Seinem Ruf als legitimer Fellini-Nachfolger wird Sorrentino einmal mehr gerecht. Mit visueller Eleganz bietet er ein Füllhorn grotesker Ideen und absurder Figuren. Sei es, dass der Komponist auf der Alm spontan ein paar Rinder zum Kuhglocken-Konzert dirigiert oder ein enorm übergewichtiger Diego Maradona mit übergroßer Karl-Marx-Tätowierung auf dem Rücken (gespielt von einem Doppelgänger) lässig Tennisbälle in die Luft kickt. Und dann tritt plötzlich auch noch Adolf Hitler auf, der die Sanatoriumsgäste im Frühstücksraum ebenso verschreckt wie das Kinopublikum – was sich als harmlose Kostümprobe eines hadernden Hollywood-Stars entpuppt.

Nicht alle waren begeistert, bei der Pressevorstellung gab es viele Buhs, das Premieren-Publikum bedankte sich für die famose Farce indes mit 17 Minuten Applaus. Große Hoffnungen galten dem Franzosen Jacques Audiard, der in „Dheepan“ von einem Tamilen erzählt, der mit Frau und Kind vor dem Bürgerkrieg nach Frankreich flüchtet. Das Trio kennt sich nicht, als vermeintliche Familie hofft man aber auf bessere Chancen beim Asyl. Während der Titelheld als Hausmeister im Wohnblock eines tristen Pariser Vorortes arbeitet, bekommt die Frau einen Job als Haushälterin beim lokalen Drogenbaron. Für die Neuankömmlinge kein leichter Start, der heimatlichen Gewalt sind sie entkommen, nun werden sie mit den täglichen Bandenkriegen konfrontiert.

Audiard will den abstrakten Flüchtlingsströmen aus den Nachrichten ein konkretes Gesicht geben, sie als Menschen mit Träumen und Werten zeigen. Gänzlich gelungen ist das Werk indes nicht. Seine Figuren bleiben blass und bieten zu wenig Raum für Empathie. Vor allem das Ende wirkt unbefriedigend. Der Ex-Soldat nimmt blutige Rache, die Familie flieht weiter nach England, wo ein wahres Asyl-Paradies wartet.

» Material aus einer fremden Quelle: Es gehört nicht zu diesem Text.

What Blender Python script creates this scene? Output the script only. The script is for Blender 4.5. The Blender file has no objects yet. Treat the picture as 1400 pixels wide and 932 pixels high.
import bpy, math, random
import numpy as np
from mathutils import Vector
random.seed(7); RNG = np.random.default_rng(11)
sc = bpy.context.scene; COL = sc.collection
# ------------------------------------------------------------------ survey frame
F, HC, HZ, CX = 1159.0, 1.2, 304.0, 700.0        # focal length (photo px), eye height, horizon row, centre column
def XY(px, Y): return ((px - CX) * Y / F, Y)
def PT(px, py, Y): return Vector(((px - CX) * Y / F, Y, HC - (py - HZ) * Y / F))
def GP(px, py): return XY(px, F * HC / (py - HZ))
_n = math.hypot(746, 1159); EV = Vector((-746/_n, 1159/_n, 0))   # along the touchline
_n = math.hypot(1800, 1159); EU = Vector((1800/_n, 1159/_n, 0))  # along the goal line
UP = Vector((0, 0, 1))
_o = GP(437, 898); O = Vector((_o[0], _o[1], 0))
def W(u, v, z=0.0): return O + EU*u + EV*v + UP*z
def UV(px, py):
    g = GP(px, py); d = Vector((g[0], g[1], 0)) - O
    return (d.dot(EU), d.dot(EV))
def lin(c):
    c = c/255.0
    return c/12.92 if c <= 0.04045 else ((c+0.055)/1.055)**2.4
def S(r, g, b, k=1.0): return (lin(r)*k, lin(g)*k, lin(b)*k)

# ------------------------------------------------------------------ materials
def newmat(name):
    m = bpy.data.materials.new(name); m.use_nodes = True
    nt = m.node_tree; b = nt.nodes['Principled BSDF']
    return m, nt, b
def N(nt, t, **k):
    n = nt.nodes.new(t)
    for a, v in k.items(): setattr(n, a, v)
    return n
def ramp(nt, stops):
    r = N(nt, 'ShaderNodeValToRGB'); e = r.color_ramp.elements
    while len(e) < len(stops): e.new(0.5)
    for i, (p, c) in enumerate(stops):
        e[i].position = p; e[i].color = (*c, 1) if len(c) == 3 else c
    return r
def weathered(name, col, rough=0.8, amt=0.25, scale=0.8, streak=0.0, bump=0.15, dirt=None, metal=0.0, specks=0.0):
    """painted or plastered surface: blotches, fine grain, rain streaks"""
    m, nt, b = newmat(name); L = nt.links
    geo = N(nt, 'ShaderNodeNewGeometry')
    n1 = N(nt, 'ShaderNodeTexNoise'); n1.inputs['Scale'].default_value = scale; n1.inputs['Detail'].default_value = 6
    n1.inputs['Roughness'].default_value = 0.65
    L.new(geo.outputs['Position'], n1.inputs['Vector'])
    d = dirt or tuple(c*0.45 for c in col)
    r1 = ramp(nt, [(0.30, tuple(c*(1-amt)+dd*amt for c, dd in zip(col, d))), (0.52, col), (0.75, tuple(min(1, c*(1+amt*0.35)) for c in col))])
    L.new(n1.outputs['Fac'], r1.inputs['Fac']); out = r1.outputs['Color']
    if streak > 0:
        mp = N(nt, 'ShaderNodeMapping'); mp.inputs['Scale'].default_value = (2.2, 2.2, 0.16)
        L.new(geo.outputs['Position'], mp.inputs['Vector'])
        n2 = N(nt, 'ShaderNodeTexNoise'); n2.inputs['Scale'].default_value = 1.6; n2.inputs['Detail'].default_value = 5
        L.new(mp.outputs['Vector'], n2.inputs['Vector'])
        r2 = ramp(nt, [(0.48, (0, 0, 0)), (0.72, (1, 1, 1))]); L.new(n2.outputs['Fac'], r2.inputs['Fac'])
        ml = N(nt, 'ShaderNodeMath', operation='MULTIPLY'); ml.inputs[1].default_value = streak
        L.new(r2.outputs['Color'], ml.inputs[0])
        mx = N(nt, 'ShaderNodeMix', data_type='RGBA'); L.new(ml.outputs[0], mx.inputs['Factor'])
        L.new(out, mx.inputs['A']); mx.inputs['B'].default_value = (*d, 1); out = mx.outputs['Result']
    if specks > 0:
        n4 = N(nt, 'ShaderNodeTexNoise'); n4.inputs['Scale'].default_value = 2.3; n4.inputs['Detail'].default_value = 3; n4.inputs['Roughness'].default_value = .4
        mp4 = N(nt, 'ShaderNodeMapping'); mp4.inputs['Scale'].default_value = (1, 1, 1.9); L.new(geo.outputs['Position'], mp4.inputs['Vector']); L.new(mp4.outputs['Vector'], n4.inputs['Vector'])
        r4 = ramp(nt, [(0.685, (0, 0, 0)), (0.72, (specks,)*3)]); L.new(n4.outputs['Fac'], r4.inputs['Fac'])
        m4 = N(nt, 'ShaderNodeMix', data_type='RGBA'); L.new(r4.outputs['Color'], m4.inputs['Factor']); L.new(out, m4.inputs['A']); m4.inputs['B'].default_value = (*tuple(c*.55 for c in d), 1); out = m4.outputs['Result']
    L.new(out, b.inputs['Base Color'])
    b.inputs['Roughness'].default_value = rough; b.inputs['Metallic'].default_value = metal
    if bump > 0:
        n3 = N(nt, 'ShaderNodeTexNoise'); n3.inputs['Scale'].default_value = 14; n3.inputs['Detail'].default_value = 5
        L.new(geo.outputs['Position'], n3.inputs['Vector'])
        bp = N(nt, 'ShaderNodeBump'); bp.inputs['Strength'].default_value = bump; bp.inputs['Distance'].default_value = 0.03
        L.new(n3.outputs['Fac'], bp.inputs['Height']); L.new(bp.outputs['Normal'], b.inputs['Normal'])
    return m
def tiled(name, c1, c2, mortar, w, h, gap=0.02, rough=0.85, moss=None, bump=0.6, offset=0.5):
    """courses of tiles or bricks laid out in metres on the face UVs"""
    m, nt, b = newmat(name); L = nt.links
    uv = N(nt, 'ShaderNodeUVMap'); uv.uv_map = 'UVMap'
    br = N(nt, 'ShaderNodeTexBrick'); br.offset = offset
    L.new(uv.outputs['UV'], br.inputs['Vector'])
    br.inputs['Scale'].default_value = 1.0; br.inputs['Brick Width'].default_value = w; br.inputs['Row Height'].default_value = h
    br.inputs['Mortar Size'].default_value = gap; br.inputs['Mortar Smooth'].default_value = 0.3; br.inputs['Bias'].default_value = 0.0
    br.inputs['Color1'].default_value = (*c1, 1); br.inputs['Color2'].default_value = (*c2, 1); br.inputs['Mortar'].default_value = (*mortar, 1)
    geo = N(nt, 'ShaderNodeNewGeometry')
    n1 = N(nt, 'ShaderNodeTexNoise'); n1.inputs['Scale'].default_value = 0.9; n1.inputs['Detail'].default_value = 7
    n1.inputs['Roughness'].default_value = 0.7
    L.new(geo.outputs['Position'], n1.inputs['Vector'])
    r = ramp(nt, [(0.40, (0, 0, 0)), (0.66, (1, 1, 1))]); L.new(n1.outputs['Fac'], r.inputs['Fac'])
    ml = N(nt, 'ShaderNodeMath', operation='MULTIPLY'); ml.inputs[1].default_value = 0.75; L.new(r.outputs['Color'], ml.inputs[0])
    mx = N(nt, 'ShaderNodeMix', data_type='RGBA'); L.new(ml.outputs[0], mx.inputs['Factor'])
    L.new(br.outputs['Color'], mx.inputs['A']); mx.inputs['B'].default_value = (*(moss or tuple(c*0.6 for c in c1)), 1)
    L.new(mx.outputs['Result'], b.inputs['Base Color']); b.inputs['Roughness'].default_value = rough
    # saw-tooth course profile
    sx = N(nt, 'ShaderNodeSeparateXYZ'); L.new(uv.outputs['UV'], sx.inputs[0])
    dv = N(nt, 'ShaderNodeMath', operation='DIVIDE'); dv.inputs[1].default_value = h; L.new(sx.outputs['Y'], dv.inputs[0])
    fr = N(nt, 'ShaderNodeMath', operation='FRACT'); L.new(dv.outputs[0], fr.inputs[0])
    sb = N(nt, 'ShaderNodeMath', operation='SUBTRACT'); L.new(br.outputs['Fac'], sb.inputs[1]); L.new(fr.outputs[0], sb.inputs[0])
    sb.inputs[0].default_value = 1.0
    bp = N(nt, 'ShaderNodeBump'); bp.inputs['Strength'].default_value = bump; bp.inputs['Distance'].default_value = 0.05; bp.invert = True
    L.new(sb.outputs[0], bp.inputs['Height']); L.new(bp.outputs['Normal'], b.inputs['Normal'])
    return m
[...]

Preisverdächtig ist der Film allemal, schließlich muss sich der auffallend politische Trend im diesjährigen Wettbewerb auch in den Preisen widerspiegeln. Damit hat der ungarische „Son Of Saul“, der beeindruckend und schier unerträglich die Leidensgeschichte eines KZ-Häftlings erzählt, gute Chancen auf den Regie-Preis. Zweiter Schwerpunkt, wie so oft, waren Beziehungsprobleme, ob zwischen Paaren oder unter Familien. Da gehört die griechische Farce „Hummer“, in der sich liebesuntüchtige Singles in Tiere verwandeln, dank seiner innovativen Erzählweise ebenso zum Favoritenkreis wie die elegant inszenierte Lesben-Lovestory „Carol“, in der Cate Blachett und Rooney Mara an den muffigen Konventionen der 1950er Jahre scheitern. Das Damen-Duo liegt auch beim Schauspiel-Preis gut im Rennen, wenngleich die Konkurrenz dort so stark war wie lange nicht.

Bei den Filmen selbst blieb der ersehnte Wow-Effekt jedoch aus. Selbst der geplante Aufreger mit „Love“, einem Liebesfilm mit expliziten Sex-Szenen in 3-D von Enfant terrible Gaspar Noe, verpuffte nach dem großen Vorab-Wirbel kläglich. Eine denkbar dünne Story um einen Helden, der seiner Ex nachjammert, als Vorwand für einen Porno? Unisono durchgefallen! Doch solche Ausreißer waren selten. Der Wettbewerb überzeugte durch ein starkes Mittelfeld, was fehlte, waren die cineastischen Leuchttürme.

Den großen Coup konnte Cannes, diese „Pilgerstätte für die Gläubigen der Filmkunst“, wie André Bazin das Festival einmal nannte, nach allgemeiner Meinung nicht bieten. Der Ausgang der Jury-Wahl für Gold bleibt bis Sonntagabend spannend.